In een onteigeningsprocedure ten behoeve van de aanleg van de aanleg van rotondes, parallelwegen en een fietspad met bijkomende werken in de gemeenten Heerlen en Landgraaf had de zoon van de onteigende aangevoerd dat tot de in art. 18 lid 1 Ow genoemde personen ook hij moest worden gerekend, omdat hij de percelen huurt van zijn ouders, beschikt over een voorkeursrecht van koop en op de percelen en camping exploiteert en in dit verband beschikt over (onroerende) opstallen. as het volgende aan de orde. De rechtbank had dit verweer korte metten gemaakt met de overweging dat de huurder niet behoort tot de in art. 18 lid 1 Ow genoemde personen. De Advocaat-Generaal –die in zijn conclusie voor het arrest de Hoge Raad adviseert- neemt deze overweging niet zonder meer over, maar verwijst naar een recent Koninklijk Besluit van 14 mei 2009, Stcrt. 2009, 96, waarin de Kroon heeft geoordeeld dat verwervingsonderhandelingen weliswaar in eerste instantie met de eigenaar/verhuurder dienen te worden gevoerd, maar dat het gelet op het belang van de huurder in de rede kan liggen dat ook de huurder in deze onderhandelingen wordt betrokken. In dat geval hadden eigenaar en huurder vanuit een gemeenschappelijk familiebelang opgetrokken, waarbij de huurders kennelijk hun belangen in het minnelijk overleg hadden laten behartigen door de eigenaren.
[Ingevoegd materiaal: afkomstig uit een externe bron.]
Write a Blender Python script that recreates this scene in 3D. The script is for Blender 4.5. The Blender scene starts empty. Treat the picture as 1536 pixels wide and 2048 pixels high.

Die situatie deed zich volgens de Advocaat-Generaal ook in de Heerlense onteigening voor.
Uit het feit dat de Hoge Raad deze conclusie overneemt en zelf geen overwegingen aan art. 18 Ow wijdt, mag worden afgeleid dat de onderhandelingsplicht van art. 18 Ow zich ook kan uitstrekken tot de huurder (en andere derde belanghebbenden?), en wel als zijn belang meebrengt dat hij in de onderhandelingen wordt betrokken. Het is dus verstandig om –zoals in de praktijk gebruikelijk is- stil te staan bij de belangen van de huurder, en deze in het onhandelingstraject niet te negeren.
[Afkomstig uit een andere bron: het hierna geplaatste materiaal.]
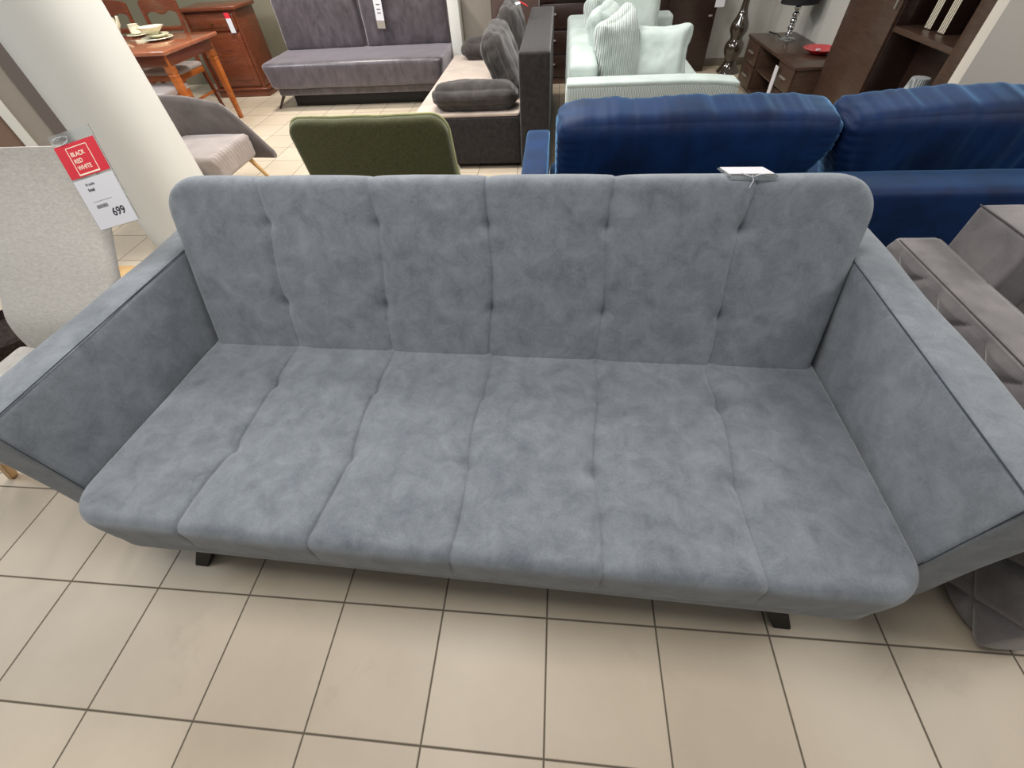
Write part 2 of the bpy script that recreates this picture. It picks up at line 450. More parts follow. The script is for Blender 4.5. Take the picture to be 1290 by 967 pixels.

In dit arrest kwamen ook nog verweren aan de orde, die de (als derde belanghebbende tussengekomen) huurder pas bij pleidooi tegen de urgentie en de noodzaak van onteigening. In de conclusie voor het arrest wordt verwezen naar het standaardarrest van de Hoge Raad over de (beperkte) toetsingsruimte voor de onteigeningsrechter (HR 9 februari 2000, NJ 2000/418, Strijpse Kampen/gemeente Eindhoven). Weliswaar oet de onteigeningsrechter de onteigeningstitel inhoudelijk toetsen, maar:
- naar de situatie ten tijde van het Koninklijk Besluit
- op grondslag van de reeds bij het bestuur tegen de onteigening naar voren gebrachte bezwaren
tenzij
- sprake is van na (de goedkeuring van) het onteigeningsbesluit gewijzigde of gebleken omstandigheden aan de zijde van de onteigenende partij
- waardoor de onteigening in strijd is met het recht omdat
o de onteigening niet meer geschiedt voor het doel waarvoor blijkens het onteigeningsbesluit wordt onteigend, of
o omdat als gevolg van gewijzigde inzichten met betrekking tot de uitvoering van het besluit of plan niet meer kan worden gezegd dat de onteigening geschiedt ter uitvoering van dat besluit.